T-Mobile, a carrier who once relied heavily on roaming agreements with other carriers in the US. Is now looking to be the “best roaming partner you’ll ever have.” This is a quote from T-Mobile’s CTO, Neville Ray as he spoke at the Competitive Carriers Association (CCA) Annual Convention this week, in Seattle. The Magenta carrier has been growing its LTE coverage at an incredible rate in the past few years, and has now overtaken many of their competitors in speed and coverage. That’s if crowdsourced reports from OpenSignal and Ookla are to be believed. But what’s next for T-Mobile, to make money on their network? That would be roaming agreements.

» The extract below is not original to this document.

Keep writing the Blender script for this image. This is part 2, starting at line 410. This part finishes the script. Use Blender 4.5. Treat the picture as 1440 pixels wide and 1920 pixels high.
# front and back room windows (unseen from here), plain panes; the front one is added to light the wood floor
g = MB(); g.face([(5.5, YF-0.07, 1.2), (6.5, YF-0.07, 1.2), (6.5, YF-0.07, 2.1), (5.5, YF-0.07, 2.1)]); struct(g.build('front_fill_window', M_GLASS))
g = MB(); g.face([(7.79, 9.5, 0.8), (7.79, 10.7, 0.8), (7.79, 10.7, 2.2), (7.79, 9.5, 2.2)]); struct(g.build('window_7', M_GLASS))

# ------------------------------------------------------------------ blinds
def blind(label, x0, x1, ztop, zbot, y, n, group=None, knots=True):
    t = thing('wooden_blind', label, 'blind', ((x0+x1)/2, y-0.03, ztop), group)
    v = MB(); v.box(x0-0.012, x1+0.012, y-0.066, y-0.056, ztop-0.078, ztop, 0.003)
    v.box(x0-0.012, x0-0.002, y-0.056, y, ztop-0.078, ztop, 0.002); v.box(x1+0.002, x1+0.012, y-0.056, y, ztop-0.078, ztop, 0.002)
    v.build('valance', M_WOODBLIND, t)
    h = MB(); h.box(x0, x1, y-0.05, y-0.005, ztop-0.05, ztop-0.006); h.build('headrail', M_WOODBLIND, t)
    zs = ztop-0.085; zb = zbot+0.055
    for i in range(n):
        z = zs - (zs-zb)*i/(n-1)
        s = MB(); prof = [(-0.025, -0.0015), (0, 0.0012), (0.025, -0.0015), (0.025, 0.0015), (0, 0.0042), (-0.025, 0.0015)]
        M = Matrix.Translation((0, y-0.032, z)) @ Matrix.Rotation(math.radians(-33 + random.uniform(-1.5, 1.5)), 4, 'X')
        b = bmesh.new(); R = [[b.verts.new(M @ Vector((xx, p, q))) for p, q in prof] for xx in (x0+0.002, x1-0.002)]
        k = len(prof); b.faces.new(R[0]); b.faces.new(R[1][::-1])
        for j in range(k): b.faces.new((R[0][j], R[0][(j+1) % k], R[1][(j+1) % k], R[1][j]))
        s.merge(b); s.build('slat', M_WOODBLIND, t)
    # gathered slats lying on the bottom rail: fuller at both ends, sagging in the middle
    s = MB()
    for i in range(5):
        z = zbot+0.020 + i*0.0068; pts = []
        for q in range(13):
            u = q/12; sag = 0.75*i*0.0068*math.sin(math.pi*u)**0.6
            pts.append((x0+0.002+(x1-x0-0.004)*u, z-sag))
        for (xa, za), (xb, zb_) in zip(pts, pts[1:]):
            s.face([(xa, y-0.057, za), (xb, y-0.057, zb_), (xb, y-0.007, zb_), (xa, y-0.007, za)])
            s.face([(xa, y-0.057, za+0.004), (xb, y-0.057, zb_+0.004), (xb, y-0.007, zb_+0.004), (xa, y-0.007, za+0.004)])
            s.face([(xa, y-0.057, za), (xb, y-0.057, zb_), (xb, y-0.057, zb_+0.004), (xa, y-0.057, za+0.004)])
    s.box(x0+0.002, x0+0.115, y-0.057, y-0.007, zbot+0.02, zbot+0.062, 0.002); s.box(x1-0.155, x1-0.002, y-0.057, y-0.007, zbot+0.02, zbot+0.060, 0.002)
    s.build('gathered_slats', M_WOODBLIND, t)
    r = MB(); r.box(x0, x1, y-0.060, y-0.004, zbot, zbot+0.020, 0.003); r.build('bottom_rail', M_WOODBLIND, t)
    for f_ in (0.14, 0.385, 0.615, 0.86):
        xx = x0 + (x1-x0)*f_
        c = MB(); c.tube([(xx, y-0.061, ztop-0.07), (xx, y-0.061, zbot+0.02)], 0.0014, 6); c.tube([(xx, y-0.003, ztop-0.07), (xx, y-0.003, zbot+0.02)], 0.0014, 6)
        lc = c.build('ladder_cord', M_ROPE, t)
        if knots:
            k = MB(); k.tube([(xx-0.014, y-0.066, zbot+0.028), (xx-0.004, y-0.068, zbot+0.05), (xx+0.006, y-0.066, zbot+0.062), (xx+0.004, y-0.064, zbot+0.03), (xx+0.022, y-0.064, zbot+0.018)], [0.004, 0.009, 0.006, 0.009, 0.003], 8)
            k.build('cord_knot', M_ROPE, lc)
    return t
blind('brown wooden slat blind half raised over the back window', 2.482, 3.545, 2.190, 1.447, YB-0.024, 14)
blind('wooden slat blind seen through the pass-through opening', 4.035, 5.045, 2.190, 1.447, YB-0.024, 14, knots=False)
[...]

Regional carriers often times have to use roaming agreements so that their customers can use their smartphone in other areas of the country where they may not have coverage. These roaming agreements have been “unfair” according to many of the regional and smaller carriers. This is thanks to the majority of these agreements being done with Verizon and AT&T. T-Mobile, however, now has a network that can compete with those two, but they don’t want to create “unfair” roaming agreements with potential carrier partners.
Just in the last year to 18 months, T-Mobile has added over a million square miles of LTE coverage. Those of you that follow the industry likely know that this is due to their 700MHz spectrum that they have been picking up from Verizon and a number of smaller carriers around the country. Which means that they cover a big majority of the US now. In fact, the carrier is touting that they cover 99.7% of the population that Verizon currently covers. But T-Mobile isn’t done yet, and is hoping to get some of the precious 600MHz spectrum that is up for auction right now (it’s still ongoing, so there’s no word on how much spectrum T-Mobile may receive from that auction just yet).
T-Mobile now covers 312 million Americans. Which is a similar number to what AT&T and Verizon boast. However, T-Mobile did it in a much shorter time period. T-Mobile didn’t have an LTE network until March 2013, shortly after John Legere took over as CEO, T-Mobile began rolling out its LTE network, being the last of the four national carriers to do so. And effectively jump to the front of the pack in terms of network strength and coverage.